- **WHAT TO WORK ON**: Read the material below and tally how many lines hold the word "script", giving the number and nothing else.

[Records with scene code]
——
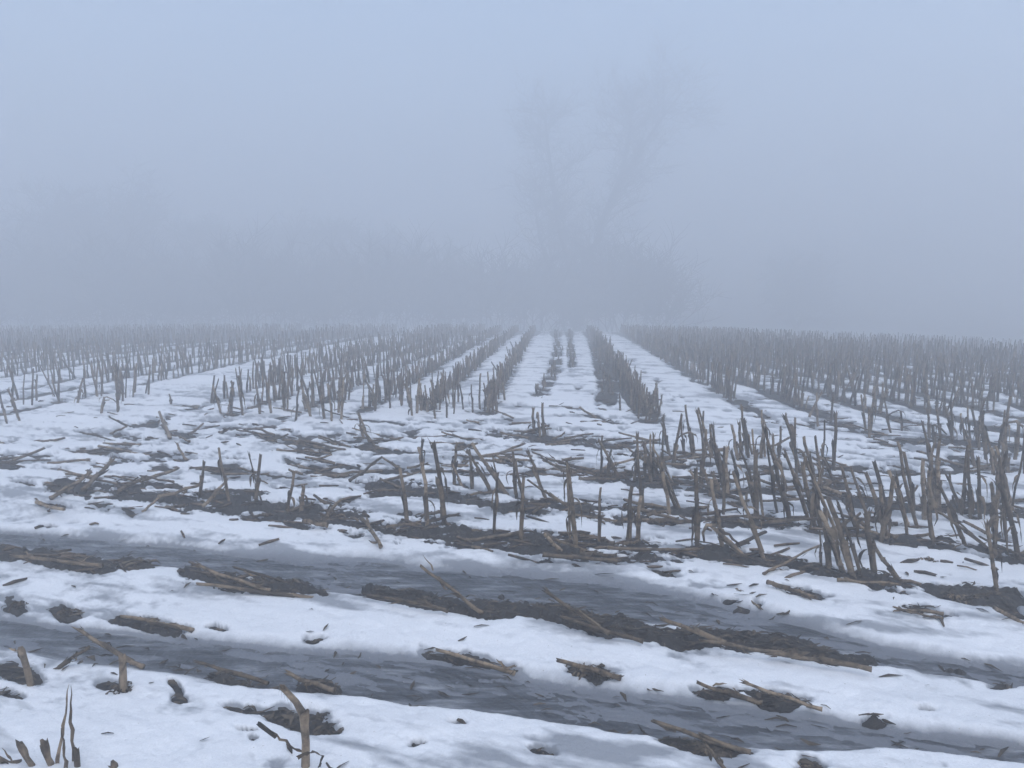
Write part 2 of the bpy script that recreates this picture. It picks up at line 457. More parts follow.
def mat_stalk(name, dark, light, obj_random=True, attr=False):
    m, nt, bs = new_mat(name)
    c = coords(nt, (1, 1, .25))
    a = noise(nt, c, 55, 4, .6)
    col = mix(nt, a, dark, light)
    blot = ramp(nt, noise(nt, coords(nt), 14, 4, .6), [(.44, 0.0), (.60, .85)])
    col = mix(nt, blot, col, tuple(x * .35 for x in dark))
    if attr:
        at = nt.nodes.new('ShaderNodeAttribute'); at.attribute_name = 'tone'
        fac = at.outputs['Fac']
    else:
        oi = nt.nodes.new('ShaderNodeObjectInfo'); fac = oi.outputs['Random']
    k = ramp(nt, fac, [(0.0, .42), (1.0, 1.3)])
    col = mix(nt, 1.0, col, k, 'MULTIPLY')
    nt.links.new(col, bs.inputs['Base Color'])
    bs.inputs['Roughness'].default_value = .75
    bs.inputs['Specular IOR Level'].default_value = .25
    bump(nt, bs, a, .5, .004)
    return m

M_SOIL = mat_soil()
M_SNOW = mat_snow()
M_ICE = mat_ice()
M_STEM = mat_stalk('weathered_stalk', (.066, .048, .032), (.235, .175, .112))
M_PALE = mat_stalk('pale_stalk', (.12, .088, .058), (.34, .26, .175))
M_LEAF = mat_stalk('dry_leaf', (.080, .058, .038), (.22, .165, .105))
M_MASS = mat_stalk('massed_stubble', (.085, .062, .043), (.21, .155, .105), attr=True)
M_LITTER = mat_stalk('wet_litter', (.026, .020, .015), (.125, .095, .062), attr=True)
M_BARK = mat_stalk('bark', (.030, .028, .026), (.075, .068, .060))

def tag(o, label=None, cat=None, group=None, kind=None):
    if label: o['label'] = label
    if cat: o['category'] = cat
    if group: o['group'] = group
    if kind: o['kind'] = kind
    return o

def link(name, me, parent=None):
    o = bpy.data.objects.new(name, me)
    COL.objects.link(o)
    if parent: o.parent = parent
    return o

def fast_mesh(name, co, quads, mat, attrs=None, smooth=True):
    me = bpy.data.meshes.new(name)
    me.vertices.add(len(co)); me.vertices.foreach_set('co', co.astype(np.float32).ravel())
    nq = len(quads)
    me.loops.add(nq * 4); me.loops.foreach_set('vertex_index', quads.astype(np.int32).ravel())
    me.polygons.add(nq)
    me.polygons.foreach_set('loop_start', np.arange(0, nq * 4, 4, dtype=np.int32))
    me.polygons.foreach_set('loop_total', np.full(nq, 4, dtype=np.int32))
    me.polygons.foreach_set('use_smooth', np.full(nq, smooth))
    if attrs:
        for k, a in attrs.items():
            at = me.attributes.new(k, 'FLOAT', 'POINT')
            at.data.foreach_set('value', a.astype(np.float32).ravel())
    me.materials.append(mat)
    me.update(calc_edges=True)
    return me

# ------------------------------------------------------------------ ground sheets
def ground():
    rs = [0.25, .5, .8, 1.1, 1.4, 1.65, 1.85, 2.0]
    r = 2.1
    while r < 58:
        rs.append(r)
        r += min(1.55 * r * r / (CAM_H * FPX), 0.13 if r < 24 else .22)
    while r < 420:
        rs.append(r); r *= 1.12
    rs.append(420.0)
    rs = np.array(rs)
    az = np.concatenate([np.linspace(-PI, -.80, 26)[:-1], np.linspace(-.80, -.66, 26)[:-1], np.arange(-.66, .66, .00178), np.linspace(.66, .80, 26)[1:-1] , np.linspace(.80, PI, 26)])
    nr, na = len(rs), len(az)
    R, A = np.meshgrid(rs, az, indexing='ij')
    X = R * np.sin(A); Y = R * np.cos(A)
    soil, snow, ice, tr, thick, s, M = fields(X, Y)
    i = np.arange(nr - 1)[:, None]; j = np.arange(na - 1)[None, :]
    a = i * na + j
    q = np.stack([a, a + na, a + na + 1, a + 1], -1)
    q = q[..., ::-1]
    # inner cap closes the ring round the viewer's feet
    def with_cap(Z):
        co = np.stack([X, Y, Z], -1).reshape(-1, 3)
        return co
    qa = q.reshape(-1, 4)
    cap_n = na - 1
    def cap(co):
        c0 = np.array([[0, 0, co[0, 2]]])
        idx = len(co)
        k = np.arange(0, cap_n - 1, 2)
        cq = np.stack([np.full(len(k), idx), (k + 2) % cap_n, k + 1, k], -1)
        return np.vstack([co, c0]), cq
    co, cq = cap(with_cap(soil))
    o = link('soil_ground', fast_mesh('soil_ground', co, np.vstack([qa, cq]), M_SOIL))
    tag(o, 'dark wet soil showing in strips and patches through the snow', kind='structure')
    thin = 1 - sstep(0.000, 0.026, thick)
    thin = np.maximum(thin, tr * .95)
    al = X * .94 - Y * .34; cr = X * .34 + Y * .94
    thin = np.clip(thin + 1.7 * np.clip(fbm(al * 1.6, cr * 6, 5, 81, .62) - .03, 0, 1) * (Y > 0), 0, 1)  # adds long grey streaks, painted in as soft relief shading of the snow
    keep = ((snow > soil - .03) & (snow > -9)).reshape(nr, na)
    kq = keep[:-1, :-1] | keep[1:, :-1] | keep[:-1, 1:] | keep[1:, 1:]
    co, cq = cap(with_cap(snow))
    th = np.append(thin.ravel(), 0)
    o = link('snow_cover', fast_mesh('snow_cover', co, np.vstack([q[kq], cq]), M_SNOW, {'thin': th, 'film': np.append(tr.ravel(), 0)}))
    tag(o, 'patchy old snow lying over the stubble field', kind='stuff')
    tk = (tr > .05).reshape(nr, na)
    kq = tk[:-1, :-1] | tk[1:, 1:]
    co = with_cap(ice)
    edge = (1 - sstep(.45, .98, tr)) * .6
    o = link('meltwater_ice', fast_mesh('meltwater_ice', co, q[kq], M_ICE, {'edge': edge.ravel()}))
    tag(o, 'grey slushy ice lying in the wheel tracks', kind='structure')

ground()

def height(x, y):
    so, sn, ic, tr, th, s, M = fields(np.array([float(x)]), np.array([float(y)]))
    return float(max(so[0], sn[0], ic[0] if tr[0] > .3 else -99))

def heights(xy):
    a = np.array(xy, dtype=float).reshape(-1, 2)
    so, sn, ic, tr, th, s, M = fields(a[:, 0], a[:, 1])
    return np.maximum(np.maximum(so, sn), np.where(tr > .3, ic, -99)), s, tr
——
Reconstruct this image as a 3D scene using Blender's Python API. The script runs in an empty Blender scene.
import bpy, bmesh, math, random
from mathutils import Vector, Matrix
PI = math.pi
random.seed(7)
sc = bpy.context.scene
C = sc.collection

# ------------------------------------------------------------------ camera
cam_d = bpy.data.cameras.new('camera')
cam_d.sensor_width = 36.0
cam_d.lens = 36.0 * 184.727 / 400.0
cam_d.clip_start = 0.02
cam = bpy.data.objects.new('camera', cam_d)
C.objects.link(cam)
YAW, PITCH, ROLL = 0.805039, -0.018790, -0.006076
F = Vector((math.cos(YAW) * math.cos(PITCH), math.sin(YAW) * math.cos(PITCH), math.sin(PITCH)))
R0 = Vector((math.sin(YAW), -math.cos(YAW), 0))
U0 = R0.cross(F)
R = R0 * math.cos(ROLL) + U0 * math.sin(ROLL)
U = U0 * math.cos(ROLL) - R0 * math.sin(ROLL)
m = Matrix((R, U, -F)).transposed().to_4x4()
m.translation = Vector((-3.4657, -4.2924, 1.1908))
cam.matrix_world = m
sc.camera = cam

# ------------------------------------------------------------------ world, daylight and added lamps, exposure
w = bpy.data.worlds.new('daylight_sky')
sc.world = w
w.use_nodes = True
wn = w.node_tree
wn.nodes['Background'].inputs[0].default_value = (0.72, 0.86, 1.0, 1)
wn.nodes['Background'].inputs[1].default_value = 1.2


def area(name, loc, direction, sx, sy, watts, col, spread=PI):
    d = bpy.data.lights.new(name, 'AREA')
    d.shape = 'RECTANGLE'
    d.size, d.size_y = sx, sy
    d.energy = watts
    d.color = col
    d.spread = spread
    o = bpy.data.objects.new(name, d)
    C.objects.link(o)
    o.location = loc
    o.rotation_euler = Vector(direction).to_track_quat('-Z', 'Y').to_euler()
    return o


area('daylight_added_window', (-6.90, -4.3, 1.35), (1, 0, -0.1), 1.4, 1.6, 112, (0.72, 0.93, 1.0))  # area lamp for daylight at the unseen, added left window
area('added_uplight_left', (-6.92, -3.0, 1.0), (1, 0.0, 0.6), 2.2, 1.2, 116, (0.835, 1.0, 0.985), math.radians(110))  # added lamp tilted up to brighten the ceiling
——
- **TASK RESPONSE**: 2